Amendment II
A well regulated Militia, being necessary to the security of a
free State, the right of the people to keep and bear Arms, shall not
be infringed.
The Bill of Rights, archives.gov
The movie “Iron Man 2” recently aired last week on
FX, and the timing couldn't be more eerily appropriate. In the
aftermath of the Newtown, Connecticut school shooting, talk has been
fervent across the nation about the question of gun control. This
past Wednesday, Obama presented a plan of action for gun control,
including a ban on high capacity assault rifles, and some second
amendment advocates were not happy with it. It turns out that
billionaire Tony Stark (Robert Downey, jr.), also known as Iron Man,
was involved in his own second amendment dilemma. So, what's “Iron
Man's 2” position on this issue? The film undoubtedly defends the
right of the American citizen to possess fire arms, but it also makes
the point that not everyone can be trusted with them.
The federal government attempts to confiscate Tony
Stark's Iron Man technology, believing that its very existence is a
threat to national security, and wanting to use the technology in the
military. Stark doesn't like this idea, as one would imagine. He
makes it very clear that “[t]he suit and I are one.” In fact,
Tony even tells a public hearing, aired on C-SPAN, that he
“successfully privatized world peace,” through his heroic actions
using the armor. It doesn't take that long, however, before Tony
Stark becomes reckless.

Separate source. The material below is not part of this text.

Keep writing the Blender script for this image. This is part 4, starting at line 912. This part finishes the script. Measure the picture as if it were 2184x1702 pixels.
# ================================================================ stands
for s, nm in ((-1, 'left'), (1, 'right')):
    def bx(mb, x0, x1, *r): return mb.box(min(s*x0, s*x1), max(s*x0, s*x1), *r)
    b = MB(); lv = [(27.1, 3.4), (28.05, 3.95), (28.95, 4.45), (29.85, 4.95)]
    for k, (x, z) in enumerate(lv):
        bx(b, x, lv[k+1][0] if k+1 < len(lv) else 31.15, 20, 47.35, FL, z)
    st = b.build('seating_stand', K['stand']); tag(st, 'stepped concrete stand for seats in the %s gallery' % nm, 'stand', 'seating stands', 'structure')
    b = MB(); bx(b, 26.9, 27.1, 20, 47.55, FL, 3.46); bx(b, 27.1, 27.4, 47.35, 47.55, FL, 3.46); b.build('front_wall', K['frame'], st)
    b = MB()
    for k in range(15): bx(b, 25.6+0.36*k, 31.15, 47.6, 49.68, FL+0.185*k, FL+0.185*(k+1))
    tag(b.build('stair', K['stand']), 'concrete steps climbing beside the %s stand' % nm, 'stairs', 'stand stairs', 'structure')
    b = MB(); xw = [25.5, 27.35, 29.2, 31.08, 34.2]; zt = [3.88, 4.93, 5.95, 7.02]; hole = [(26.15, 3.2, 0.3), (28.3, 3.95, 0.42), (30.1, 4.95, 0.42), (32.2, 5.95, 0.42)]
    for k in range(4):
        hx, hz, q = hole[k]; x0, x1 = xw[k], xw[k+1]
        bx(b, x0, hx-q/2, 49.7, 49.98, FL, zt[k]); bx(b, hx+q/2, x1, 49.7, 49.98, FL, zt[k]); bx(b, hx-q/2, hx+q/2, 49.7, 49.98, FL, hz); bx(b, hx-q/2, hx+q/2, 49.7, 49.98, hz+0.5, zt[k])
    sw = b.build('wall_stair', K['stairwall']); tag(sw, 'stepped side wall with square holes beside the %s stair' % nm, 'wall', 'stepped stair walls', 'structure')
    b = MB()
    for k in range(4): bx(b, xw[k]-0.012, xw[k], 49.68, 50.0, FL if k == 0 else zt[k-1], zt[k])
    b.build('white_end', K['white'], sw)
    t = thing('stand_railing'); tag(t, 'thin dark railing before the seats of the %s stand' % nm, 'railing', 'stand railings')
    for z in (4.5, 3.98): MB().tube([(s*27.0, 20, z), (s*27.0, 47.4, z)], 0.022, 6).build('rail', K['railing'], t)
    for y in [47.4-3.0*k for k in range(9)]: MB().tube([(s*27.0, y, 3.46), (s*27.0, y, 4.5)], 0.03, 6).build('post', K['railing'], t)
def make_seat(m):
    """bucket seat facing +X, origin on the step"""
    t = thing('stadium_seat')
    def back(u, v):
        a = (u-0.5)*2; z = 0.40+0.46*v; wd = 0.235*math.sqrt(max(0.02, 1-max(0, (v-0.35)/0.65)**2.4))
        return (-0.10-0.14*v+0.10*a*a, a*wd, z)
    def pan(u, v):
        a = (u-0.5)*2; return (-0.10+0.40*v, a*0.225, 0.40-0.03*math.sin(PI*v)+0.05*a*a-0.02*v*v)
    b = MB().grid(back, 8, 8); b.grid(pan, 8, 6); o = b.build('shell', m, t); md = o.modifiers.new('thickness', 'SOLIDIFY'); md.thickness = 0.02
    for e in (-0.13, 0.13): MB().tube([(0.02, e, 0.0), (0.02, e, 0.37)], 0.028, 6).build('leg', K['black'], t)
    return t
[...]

Throughout the movie, the metal known as
palladium, which is in the device that prevents lethal shrapnel in
his blood stream from entering his heart, is slowly poisoning him.
Faced with his seemingly imminent death, Stark resorts to erratic and
dangerous behavior, including playing with his Iron Man armor at his
own birthday party while intoxicated. The ominous music in this scene
indicates how dangerous Tony Stark has become, even leading his best
friend, Colonel James Rhodes (Don Cheadle) to battle Stark in an
earlier version of the Iron Man suit, saying, “You don't deserve to
wear that armor.”
If Tony can't be trusted with a high-tech suit of
armor, then he can't be trusted with an assault rifle, either. So,
why should we trust a drunk or a drug addict or anyone with a mental
disorder with an assault rifle or any kind of gun?
Fortunately, Tony Stark eventually gets his act
together, and just in time, too, since a small platoon of military
robots are designed by requisite villain Ivan Vanko (Mickey Rourke)
in order to help Tony Stark's big technology rival, Justin Hammer
(Sam Rockwell), to dominate Tony Stark at his own expo. Vanko,
unbeknownst to Hammer, remotely controls the drones and wreaks havoc
on the expo in an attempt to kill Iron Man, and it was up to Stark
and Rhodes to defeat the drones, as well as Vanko himself. The drones
represent the U.S. Military, and if they become destructive, then it
wouldn't be too hard to ponder what would happen if our own real
world military becomes oppressive. It took an average citizen, albeit
a genius one, to use his own “arms” or armour to combat this
threat. Anyone who believes that the Second Amendment is meant to
protect Americans, if the government becomes oppressive, would find
an argument in “Iron Man 2” for why the right to carry a gun is
so essential.
However, as a certain red and blue clad web-swinger
would say it, “With great power comes great responsibility.